From the listing below, pull each line that includes "script".

--

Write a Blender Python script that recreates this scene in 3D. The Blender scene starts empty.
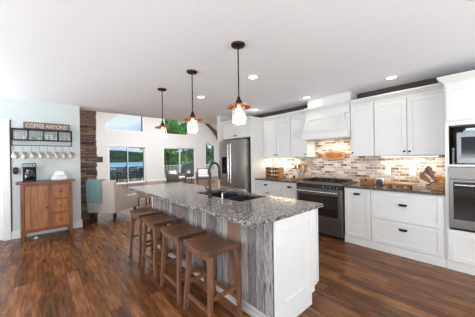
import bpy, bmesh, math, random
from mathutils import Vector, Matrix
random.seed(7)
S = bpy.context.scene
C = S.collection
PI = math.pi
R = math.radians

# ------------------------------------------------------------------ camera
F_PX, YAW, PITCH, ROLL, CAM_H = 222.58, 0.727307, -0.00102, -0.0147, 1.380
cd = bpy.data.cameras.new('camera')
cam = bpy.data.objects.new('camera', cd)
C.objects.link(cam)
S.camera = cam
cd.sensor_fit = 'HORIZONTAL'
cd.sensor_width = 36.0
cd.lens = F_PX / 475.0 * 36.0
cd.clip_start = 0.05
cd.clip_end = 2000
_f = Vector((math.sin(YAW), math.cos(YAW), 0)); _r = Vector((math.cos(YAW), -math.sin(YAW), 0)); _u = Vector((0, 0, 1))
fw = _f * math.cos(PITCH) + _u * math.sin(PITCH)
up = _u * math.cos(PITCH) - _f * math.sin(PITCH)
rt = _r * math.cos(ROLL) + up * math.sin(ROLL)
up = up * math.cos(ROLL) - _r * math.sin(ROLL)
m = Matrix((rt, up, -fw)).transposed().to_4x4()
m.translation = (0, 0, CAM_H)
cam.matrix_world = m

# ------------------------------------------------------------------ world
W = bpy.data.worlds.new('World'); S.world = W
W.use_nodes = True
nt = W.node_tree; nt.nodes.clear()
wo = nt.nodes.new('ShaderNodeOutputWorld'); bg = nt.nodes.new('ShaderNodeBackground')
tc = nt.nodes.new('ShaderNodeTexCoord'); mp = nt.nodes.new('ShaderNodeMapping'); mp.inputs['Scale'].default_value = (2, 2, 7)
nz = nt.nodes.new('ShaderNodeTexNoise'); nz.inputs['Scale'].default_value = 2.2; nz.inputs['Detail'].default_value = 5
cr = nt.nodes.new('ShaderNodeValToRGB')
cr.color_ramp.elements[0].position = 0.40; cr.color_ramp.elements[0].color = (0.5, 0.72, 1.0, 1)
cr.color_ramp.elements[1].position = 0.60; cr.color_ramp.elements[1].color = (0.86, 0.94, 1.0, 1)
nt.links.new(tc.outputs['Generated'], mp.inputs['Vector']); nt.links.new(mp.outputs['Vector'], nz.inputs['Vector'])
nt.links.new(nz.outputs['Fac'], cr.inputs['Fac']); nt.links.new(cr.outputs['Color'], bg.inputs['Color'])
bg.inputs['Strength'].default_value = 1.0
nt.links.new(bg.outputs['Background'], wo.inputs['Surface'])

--

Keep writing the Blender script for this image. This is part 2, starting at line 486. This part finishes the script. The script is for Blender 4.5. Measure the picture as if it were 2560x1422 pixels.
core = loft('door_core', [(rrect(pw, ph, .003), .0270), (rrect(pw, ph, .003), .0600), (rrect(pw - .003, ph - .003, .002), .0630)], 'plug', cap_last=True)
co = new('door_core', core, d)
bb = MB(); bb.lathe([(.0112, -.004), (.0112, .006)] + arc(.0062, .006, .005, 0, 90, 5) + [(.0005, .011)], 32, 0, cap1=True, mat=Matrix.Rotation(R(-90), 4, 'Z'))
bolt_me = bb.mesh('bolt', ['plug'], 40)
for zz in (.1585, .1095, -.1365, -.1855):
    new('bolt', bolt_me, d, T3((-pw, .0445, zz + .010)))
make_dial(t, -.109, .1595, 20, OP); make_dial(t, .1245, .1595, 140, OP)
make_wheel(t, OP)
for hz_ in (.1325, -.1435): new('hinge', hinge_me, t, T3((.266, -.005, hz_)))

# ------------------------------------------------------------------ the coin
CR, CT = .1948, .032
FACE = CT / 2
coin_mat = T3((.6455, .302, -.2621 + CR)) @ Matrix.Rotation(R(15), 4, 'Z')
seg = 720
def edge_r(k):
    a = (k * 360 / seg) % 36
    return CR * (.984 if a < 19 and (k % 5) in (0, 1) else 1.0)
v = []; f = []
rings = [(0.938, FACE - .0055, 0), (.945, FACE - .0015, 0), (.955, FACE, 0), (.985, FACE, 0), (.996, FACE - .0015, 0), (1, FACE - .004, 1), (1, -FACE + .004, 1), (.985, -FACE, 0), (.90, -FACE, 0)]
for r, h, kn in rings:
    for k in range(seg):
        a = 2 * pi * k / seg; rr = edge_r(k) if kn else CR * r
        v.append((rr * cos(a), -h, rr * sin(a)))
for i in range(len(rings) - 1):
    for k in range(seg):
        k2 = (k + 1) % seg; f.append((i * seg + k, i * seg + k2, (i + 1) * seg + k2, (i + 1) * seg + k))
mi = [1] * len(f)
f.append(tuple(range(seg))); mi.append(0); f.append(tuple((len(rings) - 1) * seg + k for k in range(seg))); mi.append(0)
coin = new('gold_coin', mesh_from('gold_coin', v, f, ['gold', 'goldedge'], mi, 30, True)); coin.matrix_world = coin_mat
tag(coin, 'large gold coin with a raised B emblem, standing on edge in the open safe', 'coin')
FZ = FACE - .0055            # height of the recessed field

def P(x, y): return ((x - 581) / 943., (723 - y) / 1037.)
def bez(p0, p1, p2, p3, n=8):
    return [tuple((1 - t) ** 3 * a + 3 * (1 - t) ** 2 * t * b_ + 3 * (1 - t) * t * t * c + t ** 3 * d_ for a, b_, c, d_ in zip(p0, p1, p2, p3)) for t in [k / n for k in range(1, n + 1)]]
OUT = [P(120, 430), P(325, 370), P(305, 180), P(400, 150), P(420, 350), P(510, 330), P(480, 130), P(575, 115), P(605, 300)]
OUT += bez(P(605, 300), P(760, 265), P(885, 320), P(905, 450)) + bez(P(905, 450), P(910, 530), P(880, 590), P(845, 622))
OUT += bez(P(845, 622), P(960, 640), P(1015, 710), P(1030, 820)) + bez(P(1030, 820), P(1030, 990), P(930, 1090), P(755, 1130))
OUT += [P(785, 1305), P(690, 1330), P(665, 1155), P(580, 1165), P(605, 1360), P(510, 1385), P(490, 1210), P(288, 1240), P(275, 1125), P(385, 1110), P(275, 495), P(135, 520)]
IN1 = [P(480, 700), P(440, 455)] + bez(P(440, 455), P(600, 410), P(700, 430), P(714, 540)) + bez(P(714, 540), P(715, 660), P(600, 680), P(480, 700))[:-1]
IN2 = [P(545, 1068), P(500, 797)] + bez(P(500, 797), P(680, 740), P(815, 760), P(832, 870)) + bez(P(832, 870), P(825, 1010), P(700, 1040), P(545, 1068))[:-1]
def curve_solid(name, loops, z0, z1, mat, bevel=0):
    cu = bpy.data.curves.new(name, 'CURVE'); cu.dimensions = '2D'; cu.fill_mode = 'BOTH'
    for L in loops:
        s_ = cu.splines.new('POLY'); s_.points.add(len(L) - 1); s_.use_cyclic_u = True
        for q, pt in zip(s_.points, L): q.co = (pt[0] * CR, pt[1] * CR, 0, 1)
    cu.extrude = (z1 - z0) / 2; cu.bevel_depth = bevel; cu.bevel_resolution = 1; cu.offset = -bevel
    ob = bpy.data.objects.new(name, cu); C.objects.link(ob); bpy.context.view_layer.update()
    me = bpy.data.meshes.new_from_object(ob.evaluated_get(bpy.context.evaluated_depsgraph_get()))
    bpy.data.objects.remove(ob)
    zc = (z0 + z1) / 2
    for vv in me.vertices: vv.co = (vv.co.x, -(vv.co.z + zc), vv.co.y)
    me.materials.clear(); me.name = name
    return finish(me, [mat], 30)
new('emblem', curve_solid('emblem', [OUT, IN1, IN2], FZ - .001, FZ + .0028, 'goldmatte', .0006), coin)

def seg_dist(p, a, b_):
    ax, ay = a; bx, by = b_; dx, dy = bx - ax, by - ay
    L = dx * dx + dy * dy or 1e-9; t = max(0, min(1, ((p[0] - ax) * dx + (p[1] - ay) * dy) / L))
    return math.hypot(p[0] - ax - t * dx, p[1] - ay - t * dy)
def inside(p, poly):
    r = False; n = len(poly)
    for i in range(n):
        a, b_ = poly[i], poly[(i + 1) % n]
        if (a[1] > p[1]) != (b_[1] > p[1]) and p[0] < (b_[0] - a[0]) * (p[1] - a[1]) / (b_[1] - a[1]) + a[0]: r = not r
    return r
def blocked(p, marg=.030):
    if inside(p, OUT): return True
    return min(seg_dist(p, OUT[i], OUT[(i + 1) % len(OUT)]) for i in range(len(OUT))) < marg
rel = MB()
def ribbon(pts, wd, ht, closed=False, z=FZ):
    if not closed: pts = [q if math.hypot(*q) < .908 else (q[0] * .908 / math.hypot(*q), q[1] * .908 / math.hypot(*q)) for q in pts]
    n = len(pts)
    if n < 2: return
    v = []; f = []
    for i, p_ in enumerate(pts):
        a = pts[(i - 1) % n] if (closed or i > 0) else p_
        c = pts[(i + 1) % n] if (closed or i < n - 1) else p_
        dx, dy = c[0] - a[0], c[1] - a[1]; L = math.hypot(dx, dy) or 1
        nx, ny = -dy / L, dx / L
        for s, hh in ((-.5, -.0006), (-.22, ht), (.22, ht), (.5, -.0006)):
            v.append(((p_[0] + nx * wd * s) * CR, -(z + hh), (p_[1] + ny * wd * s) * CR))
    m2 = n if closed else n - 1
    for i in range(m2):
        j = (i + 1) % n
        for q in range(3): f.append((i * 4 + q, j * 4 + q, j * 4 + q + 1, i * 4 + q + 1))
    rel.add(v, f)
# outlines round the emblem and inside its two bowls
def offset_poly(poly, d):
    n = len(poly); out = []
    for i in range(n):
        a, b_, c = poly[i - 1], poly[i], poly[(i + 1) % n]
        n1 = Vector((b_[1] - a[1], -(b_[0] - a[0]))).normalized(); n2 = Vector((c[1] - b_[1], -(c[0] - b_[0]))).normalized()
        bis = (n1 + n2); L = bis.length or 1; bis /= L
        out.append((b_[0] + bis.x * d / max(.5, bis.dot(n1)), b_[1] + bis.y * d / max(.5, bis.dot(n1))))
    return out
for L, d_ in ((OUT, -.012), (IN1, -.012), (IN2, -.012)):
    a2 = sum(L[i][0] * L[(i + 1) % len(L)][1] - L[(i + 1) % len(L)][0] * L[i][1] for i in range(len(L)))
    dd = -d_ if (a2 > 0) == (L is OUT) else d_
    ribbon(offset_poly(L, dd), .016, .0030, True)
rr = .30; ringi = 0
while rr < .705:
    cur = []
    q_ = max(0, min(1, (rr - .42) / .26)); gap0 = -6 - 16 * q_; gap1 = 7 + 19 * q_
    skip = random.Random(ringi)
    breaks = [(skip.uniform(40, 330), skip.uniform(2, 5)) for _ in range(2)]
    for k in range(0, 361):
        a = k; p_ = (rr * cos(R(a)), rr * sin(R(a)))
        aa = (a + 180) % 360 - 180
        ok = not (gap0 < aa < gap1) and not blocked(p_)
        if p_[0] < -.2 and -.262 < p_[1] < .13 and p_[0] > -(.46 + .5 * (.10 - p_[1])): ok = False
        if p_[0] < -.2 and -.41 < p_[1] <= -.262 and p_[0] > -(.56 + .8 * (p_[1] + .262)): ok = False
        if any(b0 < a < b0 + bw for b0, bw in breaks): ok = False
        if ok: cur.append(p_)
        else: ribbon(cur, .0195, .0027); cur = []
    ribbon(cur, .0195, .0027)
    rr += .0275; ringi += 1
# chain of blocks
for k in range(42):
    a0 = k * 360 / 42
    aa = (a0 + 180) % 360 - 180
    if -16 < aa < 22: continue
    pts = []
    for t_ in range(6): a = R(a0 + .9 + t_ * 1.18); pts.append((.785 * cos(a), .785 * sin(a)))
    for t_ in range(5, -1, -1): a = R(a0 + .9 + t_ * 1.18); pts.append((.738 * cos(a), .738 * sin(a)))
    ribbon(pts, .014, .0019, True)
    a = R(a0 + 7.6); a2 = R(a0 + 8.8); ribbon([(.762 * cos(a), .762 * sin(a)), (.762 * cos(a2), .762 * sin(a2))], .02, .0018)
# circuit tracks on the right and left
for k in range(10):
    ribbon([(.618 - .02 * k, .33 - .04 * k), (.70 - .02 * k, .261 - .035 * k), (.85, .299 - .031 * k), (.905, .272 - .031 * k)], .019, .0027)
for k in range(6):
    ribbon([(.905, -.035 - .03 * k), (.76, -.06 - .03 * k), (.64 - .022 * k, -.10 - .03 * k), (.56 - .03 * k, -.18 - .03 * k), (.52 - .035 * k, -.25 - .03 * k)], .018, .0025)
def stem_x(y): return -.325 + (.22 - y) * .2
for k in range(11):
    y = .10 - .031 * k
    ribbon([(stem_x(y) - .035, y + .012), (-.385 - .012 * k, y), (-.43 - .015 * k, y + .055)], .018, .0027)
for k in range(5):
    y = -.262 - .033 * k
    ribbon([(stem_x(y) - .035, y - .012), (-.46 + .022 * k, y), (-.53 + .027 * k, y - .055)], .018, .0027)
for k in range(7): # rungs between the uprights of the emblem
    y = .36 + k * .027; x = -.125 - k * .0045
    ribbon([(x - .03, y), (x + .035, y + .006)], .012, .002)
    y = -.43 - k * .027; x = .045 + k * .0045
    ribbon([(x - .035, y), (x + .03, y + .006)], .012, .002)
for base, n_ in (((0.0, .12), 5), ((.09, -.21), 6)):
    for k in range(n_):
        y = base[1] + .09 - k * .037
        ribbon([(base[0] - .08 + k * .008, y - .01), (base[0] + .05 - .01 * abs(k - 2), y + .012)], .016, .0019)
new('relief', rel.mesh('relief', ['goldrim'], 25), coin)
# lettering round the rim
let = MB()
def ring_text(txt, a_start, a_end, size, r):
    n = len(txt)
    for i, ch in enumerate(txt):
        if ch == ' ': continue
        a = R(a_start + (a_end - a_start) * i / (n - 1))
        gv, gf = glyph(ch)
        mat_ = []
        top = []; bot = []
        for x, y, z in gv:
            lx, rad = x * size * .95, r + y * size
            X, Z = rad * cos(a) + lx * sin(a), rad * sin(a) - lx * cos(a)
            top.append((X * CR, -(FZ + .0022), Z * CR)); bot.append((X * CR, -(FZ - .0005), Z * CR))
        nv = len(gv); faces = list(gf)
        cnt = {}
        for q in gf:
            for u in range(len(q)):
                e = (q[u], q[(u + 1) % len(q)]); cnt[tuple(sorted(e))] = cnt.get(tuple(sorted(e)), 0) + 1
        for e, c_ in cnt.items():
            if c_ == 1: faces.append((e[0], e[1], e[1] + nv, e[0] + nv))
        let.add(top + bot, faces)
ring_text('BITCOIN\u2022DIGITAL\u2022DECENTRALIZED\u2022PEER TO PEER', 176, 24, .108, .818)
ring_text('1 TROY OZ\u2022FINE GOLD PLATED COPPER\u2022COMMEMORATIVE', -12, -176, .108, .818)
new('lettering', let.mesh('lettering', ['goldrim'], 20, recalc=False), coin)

--

_Final result_
Write a Blender Python script that recreates this scene in 3D. The Blender scene starts empty.
Keep writing the Blender script for this image. This is part 2, starting at line 486. This part finishes the script. The script is for Blender 4.5. Measure the picture as if it were 2560x1422 pixels.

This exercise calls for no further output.